Grief takes us and wrings all the energy and hope out of us, leaving painful empty spaces that we can only fill over time.  Over time, the aches of those empty places fill with new friendships, experiences, goals, hopes that soothe and nurture our emerging self.  And we reclaim and integrate into ourselves “old” parts of ourselves that fit whom we have become.  It is not a painless process but a kind of re-birth/resurrection that comes of the grief process.  

It helps to understand grief as a dual process oscillating between a painful letting go of what was and a dawning of new identity and energy.  It is not something we can “manage” except by allowing the waves of letting go roll over us (knowing they will not last forever) and enjoying the moments of energy and joy (knowing they will come more frequently and eventually become a new normal).

Blessings on all who are in grief this day.  Although a part of you has died — yet a part of you is being reborn.  I promise you.

 

Miracles

It is November 15 and the snow is falling rapidly.  We’ve already exceeded the initial accumulation projections of 1-3″.  The forecasters are continually upgrading one inch at a time.  We are now likely to receive up to 8″

Finches feeder

Luckily, I’m enjoying the first snowfall of my retirement — I can stay home and watch the birds hassle each other over the seed in the feeders, and put on my traditional pot of chili that I always make on the first day of snow.
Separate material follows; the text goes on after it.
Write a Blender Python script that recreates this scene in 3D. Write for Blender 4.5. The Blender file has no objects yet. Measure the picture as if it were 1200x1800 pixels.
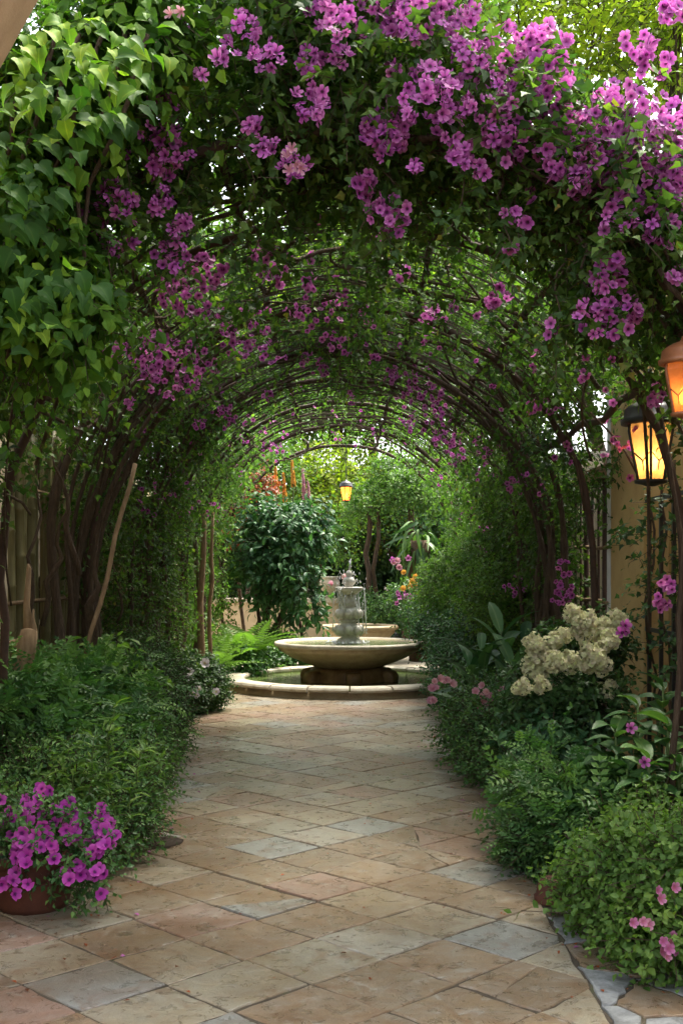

What a miracle it is to be able to watch the delicate flakes accumulate in soft piles.  What a blessing to watch the different species of birds with various colors accenting their feathers and differing patterns of spots/stripes/stippling on their bellies.  The goldfinches are my favorites.  They are emptying the niger and thistle feeder as I write.  All 6 perches are occupied and pity the poor bird who takes a moment to turn her head away from the seed port to survey the hungry birds waiting their turn.  She is likely to be divebombed by an anxious juvenile who has decided not to wait politely for her to finish, but to scare her off her perch and claim it for her own.

What a miracle to see clearly with eyes enhanced by glasses.  To see without the cloud of macular degeneration or the blindness of glaucoma.  It is a miracle to see the varieties of birds and to identify and name them one by one:  house finches, juncos, tufted titmice, black capped chicadee (gymnasts of the feeder crowd), cardinals, tanagers, and more.

Gratitude fills me as I sit here watching.  May I remember the miracle of this time of life, of clear sight, of a snowy day with no where to be except watching the buffet and its takers outside.

Vigil

I attended a vigil in memory of those killed in the Pittsburgh shooting — and to show solidarity with my Jewish brothers and sisters.  It was packed!  Standing room only.

img_0587

  And I felt such joy, even at this solemn occasion.  I puzzled last night about why I would feel joy.  And was it appropriate?  Or did it insult others who were there to grieve?

It was not that I was not sad or hurting or heartsick over these deaths. Rather, I was overjoyed to not be alone in grieving what we have lost as a nation. There are many of us who are searching for a way to demonstrate that we will not be a part of the prejudice and incivility and violence that is destroying the soul of America.  And last night gave us a way to say that by simply showing up.  Hugs and tears and candles and photos and prayers and kaddish for the dead and song.  We spoke through all of these.

So many people I knew last night.  So many people who had been moved to come and stand with others who value and dream of a world where differences are respected, and commonalities emphasized.  A world where curiosity replaces fear and where we are moved to inquire about other’s stories (and tell our own) rather than move apart and judge each other from a distance.

Grief was appropriate.  And joy as well.

Blessings,

Jane+

Who have we become?

As I write today, there is news of 5 (now, 6) “bombs” found to be addressed and sent to well-known Democratic figures.  Luckily, they have been found before being touched by the addressees — and no one is saying, yet, whether they would have exploded if opened.

Were they born of hatred?  Were they imagined in the mind of a demented or mentally ill person?  Were they concocted as a response to the White House allegations of “fake news” or Democrats labeled as a “mob”?  

It would be easy for me to succumb to conspiracy theories and think that maybe it is a ploy for Trump to call for martial law.  But then I would be no better than those who write online and suggest wild conspiracies on the left.  

It is distressing that our country is so divided and that we tend to gather with those whose politics is like ours.  I am often afraid of others whose politics is volatile and different than mine.  It is distressing that there is such hatred and mistrust among us.  

I feel I do not know this country and my fellow citizens any longer.  Will we ever be able to rebound from the hatred and division to find common values and to rebuild trust?  What can I do to maintain that hope?